Under this line sits a listing. Repeat exactly and only its lines from the one holding "Build this scene" through the one holding "COL = SC.collection"; skip pictures.

» Stored data:
####

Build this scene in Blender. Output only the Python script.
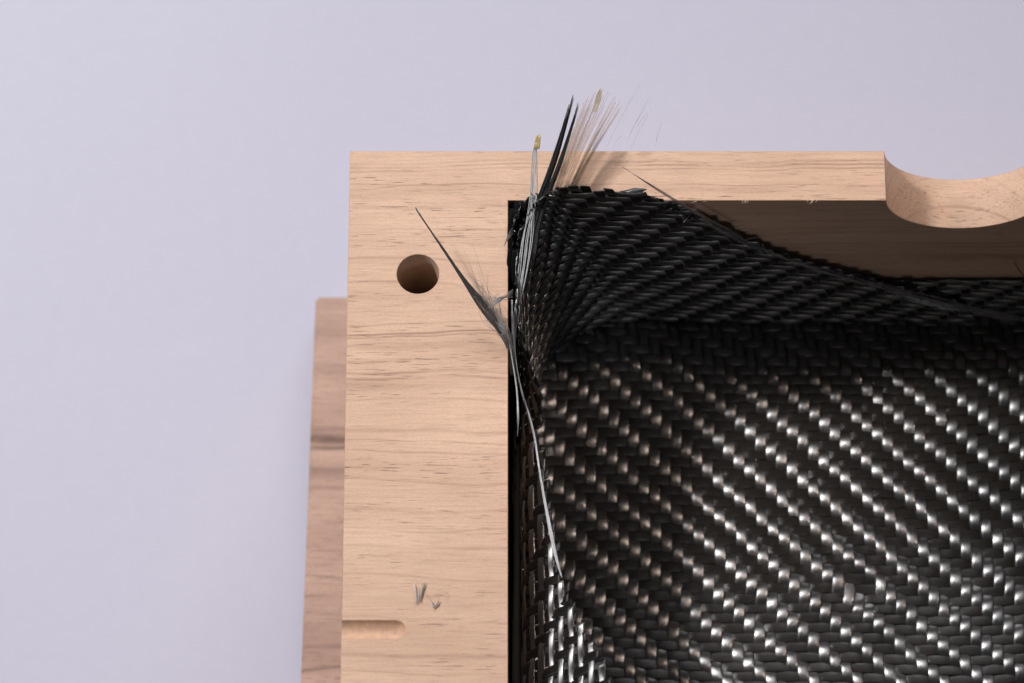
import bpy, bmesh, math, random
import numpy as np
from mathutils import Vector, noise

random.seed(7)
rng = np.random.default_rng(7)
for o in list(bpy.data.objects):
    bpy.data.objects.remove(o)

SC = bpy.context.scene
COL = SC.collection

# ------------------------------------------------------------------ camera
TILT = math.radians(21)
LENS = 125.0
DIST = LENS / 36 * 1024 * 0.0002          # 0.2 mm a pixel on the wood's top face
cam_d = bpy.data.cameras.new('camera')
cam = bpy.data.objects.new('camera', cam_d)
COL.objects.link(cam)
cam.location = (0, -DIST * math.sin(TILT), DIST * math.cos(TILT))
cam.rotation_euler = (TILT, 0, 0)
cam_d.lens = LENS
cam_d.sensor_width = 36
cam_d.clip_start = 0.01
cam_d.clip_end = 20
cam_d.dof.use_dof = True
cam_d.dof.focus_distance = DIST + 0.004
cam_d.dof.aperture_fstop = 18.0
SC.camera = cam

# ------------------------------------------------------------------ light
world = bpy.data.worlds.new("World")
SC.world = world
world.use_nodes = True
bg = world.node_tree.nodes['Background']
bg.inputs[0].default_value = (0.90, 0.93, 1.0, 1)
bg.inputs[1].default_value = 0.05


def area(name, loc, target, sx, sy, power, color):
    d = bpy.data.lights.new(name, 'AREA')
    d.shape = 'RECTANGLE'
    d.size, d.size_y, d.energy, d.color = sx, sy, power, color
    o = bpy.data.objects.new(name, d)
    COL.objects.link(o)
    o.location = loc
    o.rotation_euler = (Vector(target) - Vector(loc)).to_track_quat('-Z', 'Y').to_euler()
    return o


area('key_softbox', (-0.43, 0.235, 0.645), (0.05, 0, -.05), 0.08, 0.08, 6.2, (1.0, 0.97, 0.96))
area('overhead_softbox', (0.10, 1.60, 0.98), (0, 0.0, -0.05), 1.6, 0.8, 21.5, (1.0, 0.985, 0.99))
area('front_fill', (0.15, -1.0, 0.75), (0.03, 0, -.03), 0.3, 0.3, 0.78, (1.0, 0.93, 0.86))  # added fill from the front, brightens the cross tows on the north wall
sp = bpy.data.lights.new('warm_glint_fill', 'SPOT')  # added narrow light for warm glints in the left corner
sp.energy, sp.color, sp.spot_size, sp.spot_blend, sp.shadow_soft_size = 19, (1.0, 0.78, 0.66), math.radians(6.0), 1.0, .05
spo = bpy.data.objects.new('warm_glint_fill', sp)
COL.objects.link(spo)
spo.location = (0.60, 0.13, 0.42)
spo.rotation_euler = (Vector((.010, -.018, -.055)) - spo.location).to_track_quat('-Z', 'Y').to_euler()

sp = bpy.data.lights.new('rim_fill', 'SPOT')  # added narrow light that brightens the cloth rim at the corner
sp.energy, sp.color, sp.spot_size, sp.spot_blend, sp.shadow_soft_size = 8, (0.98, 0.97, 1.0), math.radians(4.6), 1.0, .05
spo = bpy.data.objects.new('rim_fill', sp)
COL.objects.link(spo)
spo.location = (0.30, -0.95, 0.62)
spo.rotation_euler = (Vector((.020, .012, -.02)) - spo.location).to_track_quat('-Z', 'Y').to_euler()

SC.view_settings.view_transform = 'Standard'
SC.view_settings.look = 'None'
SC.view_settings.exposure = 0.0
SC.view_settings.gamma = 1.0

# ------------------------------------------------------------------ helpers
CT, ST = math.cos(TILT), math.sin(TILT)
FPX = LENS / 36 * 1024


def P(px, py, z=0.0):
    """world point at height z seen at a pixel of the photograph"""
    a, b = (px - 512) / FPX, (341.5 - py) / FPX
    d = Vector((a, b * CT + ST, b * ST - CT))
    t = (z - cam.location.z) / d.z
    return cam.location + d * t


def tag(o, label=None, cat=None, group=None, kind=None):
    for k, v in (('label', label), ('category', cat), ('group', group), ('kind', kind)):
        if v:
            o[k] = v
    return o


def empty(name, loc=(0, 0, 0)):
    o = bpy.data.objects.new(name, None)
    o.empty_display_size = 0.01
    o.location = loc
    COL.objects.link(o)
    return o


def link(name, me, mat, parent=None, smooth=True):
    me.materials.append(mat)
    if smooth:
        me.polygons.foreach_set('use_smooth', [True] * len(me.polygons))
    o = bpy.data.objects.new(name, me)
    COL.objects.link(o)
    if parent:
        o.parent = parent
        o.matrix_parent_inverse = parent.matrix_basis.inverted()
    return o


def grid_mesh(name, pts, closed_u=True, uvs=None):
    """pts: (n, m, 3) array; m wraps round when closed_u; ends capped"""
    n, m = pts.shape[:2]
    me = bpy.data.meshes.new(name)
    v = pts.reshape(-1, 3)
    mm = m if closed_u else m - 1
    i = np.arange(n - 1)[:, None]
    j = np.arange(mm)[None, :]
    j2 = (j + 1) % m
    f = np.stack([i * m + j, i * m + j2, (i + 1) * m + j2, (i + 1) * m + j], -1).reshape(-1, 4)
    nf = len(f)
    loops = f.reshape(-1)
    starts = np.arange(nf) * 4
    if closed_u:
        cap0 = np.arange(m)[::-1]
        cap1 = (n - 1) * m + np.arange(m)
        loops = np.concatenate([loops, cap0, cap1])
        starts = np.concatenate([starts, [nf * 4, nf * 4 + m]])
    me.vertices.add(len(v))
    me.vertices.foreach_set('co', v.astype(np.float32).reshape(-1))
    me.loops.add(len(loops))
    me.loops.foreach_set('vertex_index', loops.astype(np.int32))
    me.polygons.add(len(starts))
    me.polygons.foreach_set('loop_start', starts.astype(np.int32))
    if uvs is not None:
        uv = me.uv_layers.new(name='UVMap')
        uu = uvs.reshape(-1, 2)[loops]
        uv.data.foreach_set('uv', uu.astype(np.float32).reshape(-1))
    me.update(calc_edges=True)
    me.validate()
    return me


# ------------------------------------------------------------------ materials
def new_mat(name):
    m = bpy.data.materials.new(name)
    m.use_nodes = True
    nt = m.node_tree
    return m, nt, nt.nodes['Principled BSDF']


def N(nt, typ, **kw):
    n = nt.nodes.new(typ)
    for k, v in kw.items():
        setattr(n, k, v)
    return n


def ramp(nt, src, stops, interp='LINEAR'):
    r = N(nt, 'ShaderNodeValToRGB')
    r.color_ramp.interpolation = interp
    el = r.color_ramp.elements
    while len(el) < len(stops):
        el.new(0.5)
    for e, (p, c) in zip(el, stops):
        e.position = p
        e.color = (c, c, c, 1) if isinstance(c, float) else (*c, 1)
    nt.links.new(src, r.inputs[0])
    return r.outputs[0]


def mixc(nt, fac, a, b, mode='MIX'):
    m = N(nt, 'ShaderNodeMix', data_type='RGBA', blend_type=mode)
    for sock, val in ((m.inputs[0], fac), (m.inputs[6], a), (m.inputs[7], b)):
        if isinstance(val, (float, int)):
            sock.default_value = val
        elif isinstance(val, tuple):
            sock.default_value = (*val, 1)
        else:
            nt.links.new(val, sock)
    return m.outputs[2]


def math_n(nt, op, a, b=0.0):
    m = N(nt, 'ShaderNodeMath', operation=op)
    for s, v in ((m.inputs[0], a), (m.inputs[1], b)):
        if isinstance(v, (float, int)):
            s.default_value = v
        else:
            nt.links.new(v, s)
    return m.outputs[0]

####

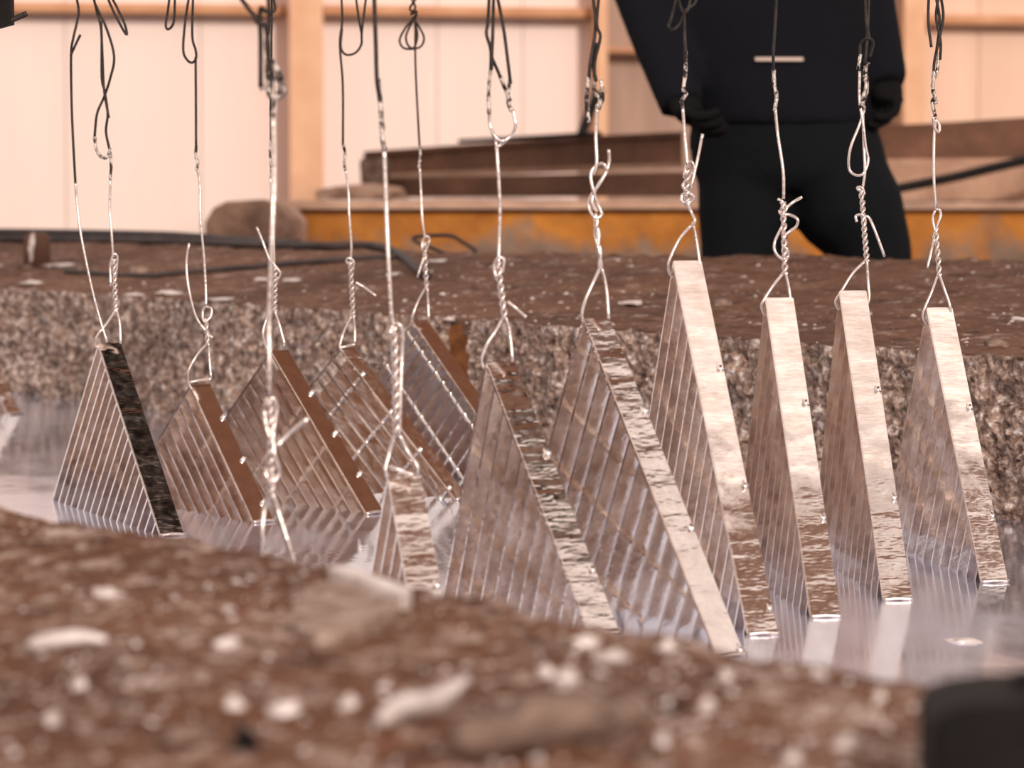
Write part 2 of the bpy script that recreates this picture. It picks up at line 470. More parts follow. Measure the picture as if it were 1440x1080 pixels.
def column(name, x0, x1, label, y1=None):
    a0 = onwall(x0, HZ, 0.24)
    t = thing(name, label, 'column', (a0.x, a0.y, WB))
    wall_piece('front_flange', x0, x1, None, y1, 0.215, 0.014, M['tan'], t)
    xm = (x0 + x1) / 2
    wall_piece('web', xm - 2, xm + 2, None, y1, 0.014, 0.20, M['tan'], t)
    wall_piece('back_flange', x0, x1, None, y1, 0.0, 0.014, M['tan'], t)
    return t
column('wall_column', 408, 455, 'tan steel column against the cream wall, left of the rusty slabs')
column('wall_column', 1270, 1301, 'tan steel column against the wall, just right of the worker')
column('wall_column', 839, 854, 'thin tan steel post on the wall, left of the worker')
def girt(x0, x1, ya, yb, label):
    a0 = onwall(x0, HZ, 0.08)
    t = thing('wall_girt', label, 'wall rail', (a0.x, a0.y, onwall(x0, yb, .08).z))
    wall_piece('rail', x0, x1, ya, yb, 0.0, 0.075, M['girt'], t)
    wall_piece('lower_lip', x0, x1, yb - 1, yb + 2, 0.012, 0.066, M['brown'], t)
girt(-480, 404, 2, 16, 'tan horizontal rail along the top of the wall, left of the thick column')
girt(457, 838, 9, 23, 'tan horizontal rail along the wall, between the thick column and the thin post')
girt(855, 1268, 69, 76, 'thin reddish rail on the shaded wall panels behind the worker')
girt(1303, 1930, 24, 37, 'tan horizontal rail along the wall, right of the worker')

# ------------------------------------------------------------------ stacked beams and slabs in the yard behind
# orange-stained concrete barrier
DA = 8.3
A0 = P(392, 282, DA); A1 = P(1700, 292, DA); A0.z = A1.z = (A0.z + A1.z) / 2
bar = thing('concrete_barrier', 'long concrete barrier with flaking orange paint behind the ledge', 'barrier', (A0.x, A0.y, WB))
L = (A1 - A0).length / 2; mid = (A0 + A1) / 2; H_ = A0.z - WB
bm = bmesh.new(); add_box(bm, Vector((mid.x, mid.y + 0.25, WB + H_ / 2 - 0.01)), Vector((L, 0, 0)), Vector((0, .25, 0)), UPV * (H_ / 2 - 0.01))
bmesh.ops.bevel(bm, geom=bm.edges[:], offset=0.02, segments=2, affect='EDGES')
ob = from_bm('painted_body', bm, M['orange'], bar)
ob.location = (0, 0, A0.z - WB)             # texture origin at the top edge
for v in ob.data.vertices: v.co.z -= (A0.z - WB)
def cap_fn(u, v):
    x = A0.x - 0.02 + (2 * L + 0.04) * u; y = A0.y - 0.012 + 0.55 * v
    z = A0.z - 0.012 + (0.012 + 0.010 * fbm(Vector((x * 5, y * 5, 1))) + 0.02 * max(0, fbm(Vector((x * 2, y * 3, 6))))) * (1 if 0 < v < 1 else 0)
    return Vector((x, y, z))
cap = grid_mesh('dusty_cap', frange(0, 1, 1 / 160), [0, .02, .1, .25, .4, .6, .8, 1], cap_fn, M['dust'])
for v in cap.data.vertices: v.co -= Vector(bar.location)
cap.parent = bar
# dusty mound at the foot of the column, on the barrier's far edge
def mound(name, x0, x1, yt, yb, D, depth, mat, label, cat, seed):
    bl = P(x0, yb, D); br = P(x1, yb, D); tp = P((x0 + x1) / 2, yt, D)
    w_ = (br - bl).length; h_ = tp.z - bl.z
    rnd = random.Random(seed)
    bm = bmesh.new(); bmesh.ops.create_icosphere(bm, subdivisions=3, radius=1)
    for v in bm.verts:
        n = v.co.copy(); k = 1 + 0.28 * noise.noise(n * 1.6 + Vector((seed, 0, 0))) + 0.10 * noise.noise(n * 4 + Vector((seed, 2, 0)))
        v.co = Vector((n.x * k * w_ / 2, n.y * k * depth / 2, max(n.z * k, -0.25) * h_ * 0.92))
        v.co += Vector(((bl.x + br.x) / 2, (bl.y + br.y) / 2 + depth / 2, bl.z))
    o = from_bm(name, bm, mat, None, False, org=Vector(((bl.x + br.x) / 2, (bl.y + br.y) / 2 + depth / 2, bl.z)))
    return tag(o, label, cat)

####

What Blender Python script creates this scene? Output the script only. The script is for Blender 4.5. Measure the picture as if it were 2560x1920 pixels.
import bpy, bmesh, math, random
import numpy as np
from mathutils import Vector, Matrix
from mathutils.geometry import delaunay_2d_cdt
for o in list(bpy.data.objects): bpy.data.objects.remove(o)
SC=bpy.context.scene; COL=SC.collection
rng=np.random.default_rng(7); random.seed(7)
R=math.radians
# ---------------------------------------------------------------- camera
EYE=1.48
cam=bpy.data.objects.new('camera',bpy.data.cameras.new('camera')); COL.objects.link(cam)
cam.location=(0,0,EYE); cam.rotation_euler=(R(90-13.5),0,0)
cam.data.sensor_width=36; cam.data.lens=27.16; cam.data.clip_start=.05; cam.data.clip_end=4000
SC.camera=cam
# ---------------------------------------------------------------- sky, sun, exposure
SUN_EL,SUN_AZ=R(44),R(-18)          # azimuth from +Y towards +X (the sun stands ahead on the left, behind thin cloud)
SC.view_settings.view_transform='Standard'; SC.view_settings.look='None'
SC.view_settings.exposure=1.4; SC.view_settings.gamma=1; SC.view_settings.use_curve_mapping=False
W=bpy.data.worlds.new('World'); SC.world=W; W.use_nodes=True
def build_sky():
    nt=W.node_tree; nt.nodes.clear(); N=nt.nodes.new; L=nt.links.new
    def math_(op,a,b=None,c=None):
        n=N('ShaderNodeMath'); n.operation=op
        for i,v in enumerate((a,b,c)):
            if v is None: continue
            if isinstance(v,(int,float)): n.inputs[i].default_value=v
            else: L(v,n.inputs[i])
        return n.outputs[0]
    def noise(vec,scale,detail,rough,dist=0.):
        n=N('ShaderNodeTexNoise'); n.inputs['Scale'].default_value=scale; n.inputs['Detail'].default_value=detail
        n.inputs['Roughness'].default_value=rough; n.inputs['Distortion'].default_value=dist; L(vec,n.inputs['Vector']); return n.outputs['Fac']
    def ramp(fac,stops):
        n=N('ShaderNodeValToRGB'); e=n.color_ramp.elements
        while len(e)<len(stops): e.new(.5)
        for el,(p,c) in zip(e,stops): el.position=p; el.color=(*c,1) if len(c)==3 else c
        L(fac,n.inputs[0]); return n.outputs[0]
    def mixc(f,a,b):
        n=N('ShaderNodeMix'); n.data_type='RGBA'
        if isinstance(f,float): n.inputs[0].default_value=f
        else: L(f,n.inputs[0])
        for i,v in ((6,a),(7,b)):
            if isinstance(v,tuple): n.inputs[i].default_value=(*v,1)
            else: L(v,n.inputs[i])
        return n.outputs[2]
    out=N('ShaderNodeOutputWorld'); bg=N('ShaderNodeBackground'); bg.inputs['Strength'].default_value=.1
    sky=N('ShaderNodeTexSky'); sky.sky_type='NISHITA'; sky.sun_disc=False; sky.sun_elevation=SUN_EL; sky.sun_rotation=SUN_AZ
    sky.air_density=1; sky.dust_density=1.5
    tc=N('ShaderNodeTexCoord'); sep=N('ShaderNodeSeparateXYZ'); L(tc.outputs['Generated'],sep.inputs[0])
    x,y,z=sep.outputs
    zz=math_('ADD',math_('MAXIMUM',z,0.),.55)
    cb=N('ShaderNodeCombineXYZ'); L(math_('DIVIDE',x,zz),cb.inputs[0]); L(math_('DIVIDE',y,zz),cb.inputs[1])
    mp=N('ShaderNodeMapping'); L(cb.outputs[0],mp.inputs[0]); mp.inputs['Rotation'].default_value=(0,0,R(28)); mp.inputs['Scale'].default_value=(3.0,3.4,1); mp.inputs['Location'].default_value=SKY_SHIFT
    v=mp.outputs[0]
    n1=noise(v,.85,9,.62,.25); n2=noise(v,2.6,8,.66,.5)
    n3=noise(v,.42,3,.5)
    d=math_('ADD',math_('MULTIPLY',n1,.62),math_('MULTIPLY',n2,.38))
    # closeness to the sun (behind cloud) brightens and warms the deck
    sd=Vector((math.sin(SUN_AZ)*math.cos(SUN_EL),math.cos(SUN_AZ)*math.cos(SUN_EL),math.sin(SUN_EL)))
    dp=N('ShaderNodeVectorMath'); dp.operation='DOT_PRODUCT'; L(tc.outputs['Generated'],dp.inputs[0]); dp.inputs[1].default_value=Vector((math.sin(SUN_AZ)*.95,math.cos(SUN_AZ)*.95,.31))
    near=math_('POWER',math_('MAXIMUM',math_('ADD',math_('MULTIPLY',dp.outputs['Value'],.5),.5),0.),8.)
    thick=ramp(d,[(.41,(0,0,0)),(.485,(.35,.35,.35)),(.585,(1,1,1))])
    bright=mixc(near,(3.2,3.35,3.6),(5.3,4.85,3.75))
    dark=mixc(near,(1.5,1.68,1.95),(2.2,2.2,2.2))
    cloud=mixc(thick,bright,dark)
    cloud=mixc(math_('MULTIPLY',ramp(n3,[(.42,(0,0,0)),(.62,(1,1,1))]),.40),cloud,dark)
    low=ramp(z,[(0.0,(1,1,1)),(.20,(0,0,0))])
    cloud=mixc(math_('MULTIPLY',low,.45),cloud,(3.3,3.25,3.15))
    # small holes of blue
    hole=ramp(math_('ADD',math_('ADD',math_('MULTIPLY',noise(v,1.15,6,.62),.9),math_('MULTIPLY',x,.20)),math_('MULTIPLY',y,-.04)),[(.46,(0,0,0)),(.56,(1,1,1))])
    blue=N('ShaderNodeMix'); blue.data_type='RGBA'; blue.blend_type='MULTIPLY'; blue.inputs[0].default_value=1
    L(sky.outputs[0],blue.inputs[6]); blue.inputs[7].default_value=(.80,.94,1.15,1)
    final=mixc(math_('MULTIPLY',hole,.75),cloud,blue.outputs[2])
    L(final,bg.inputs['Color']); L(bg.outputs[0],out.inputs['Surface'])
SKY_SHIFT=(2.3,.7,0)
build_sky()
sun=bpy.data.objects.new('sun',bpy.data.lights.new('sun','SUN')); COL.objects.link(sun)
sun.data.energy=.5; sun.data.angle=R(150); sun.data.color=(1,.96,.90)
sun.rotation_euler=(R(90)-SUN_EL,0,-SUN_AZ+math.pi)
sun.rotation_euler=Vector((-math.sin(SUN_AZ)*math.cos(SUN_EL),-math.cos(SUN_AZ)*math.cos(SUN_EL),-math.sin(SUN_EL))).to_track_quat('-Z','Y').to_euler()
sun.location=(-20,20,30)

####

» Solution for this problem:
Build this scene in Blender. Output only the Python script.
import bpy, bmesh, math, random
import numpy as np
from mathutils import Vector, noise

random.seed(7)
rng = np.random.default_rng(7)
for o in list(bpy.data.objects):
    bpy.data.objects.remove(o)

SC = bpy.context.scene
COL = SC.collection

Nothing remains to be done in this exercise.